**Exercise objective**.
Below are the records; give again exactly the lines from the one containing "Model this scene" through the one containing "return CAM + d*((X-CAM.x)/d.x)", leaving out pictures.

**Supplied information**.
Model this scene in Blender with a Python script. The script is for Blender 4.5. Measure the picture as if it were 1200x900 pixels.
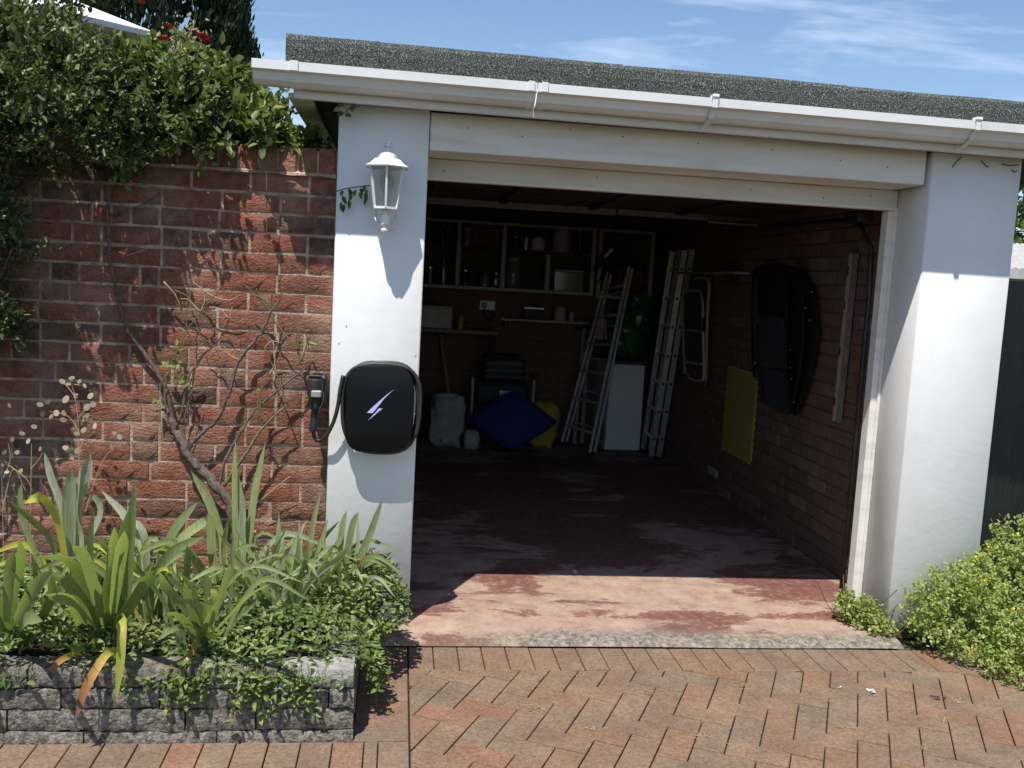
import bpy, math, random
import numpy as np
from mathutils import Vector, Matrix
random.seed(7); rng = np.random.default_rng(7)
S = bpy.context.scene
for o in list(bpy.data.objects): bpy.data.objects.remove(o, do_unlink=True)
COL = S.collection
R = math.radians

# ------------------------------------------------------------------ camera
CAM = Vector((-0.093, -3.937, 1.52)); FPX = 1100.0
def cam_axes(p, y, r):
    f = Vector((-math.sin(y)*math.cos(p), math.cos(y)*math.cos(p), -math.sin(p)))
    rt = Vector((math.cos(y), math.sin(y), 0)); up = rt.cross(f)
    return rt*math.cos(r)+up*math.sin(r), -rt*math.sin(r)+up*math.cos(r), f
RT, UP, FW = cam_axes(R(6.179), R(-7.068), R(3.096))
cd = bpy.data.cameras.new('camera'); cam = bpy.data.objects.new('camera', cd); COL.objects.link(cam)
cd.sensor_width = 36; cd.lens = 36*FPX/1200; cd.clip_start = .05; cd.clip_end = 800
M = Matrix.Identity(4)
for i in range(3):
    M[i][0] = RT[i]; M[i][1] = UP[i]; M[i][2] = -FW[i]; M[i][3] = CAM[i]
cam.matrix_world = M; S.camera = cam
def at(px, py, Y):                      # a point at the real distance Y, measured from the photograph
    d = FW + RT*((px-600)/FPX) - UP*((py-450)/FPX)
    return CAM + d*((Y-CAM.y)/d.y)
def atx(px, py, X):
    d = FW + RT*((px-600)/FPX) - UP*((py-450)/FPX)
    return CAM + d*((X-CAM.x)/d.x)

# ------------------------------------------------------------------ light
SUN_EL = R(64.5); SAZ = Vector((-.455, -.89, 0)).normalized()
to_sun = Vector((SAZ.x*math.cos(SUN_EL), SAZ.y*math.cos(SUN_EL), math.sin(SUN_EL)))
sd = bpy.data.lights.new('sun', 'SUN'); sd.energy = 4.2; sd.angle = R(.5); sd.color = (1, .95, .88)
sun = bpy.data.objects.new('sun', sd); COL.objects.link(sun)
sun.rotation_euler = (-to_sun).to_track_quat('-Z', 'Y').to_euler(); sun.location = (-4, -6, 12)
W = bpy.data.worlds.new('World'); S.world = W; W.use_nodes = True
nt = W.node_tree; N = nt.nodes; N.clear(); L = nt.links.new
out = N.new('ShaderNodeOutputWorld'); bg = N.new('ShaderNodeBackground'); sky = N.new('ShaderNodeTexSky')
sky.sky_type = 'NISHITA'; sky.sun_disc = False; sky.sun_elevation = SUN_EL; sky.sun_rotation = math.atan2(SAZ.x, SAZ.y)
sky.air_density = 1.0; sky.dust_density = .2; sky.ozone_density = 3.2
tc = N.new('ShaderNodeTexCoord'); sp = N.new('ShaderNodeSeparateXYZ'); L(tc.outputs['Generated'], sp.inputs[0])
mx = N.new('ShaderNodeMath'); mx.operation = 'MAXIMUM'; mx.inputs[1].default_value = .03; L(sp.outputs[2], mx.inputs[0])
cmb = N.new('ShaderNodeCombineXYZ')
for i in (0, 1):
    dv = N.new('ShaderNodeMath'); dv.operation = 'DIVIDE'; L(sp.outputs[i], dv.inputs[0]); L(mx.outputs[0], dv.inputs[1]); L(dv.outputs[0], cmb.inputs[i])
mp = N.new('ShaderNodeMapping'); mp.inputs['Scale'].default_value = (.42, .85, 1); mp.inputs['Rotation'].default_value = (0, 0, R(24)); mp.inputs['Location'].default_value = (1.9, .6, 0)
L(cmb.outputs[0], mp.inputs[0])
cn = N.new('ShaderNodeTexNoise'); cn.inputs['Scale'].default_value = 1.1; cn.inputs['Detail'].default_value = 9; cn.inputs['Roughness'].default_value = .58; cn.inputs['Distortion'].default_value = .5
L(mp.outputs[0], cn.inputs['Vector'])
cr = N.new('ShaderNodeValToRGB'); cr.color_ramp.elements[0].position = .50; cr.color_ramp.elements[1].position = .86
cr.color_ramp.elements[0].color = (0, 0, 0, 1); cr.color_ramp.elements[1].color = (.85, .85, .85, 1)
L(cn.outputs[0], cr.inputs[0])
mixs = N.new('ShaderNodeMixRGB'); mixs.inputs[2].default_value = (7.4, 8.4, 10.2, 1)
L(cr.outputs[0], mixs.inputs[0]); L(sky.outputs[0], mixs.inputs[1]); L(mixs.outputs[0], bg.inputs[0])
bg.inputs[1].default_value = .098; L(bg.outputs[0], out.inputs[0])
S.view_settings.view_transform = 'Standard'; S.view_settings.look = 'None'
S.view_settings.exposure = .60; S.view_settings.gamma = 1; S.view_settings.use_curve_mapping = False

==

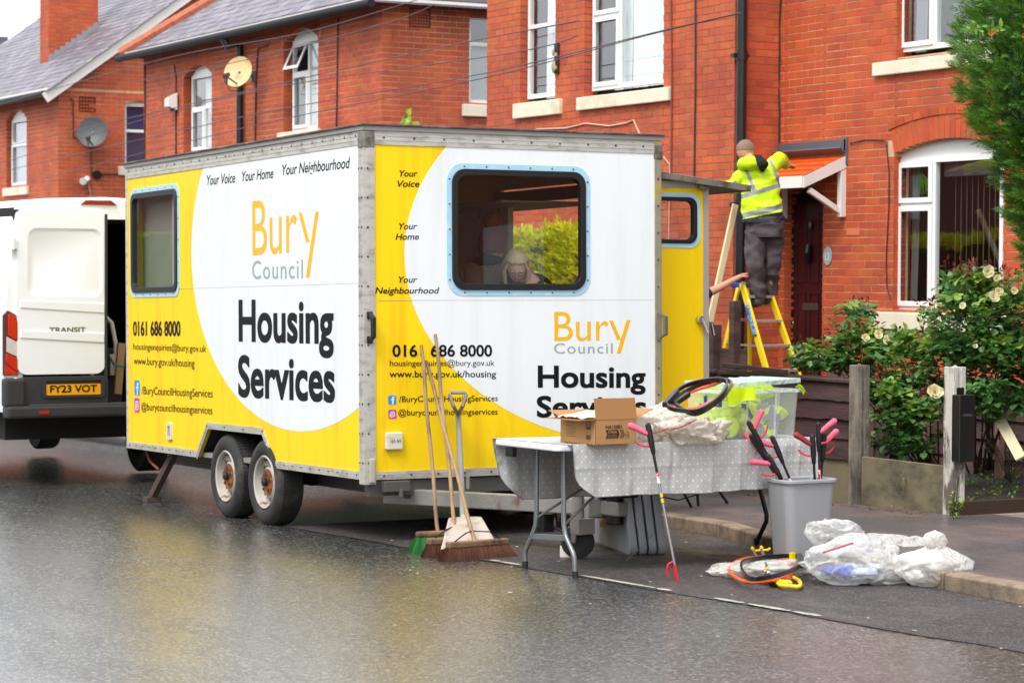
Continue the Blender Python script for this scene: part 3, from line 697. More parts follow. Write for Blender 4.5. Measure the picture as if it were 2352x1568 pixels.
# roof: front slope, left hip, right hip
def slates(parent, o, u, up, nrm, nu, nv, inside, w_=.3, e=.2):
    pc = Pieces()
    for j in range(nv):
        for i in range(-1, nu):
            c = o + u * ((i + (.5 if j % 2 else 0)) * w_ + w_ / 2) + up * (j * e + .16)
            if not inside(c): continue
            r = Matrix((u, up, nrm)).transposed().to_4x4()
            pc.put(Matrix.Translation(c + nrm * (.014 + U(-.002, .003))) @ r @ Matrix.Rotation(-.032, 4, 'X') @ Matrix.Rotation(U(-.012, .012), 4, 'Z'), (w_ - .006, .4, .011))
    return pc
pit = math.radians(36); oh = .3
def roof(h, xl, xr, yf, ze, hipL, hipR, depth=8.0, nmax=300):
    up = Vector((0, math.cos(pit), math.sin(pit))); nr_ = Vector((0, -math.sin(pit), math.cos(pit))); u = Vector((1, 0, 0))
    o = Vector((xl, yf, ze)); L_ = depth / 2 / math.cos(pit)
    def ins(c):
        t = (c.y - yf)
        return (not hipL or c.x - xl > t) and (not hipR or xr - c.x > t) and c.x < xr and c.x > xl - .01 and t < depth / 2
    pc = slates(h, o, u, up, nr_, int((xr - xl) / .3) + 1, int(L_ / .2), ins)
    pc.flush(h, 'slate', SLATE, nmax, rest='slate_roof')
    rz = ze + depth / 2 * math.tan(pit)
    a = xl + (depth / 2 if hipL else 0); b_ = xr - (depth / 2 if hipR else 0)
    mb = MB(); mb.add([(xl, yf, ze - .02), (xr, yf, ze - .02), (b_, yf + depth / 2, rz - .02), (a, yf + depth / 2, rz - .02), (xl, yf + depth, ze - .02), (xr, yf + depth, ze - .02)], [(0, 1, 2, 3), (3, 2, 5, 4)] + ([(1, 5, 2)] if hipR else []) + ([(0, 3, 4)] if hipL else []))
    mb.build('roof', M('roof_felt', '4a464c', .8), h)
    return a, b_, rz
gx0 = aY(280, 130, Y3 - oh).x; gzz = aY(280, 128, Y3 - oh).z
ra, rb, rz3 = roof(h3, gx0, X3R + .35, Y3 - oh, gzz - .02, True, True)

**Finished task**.
Model this scene in Blender with a Python script. The script is for Blender 4.5. Measure the picture as if it were 1200x900 pixels.
import bpy, math, random
import numpy as np
from mathutils import Vector, Matrix
random.seed(7); rng = np.random.default_rng(7)
S = bpy.context.scene
for o in list(bpy.data.objects): bpy.data.objects.remove(o, do_unlink=True)
COL = S.collection
R = math.radians

# ------------------------------------------------------------------ camera
CAM = Vector((-0.093, -3.937, 1.52)); FPX = 1100.0
def cam_axes(p, y, r):
    f = Vector((-math.sin(y)*math.cos(p), math.cos(y)*math.cos(p), -math.sin(p)))
    rt = Vector((math.cos(y), math.sin(y), 0)); up = rt.cross(f)
    return rt*math.cos(r)+up*math.sin(r), -rt*math.sin(r)+up*math.cos(r), f
RT, UP, FW = cam_axes(R(6.179), R(-7.068), R(3.096))
cd = bpy.data.cameras.new('camera'); cam = bpy.data.objects.new('camera', cd); COL.objects.link(cam)
cd.sensor_width = 36; cd.lens = 36*FPX/1200; cd.clip_start = .05; cd.clip_end = 800
M = Matrix.Identity(4)
for i in range(3):
    M[i][0] = RT[i]; M[i][1] = UP[i]; M[i][2] = -FW[i]; M[i][3] = CAM[i]
cam.matrix_world = M; S.camera = cam
def at(px, py, Y):                      # a point at the real distance Y, measured from the photograph
    d = FW + RT*((px-600)/FPX) - UP*((py-450)/FPX)
    return CAM + d*((Y-CAM.y)/d.y)
def atx(px, py, X):
    d = FW + RT*((px-600)/FPX) - UP*((py-450)/FPX)
    return CAM + d*((X-CAM.x)/d.x)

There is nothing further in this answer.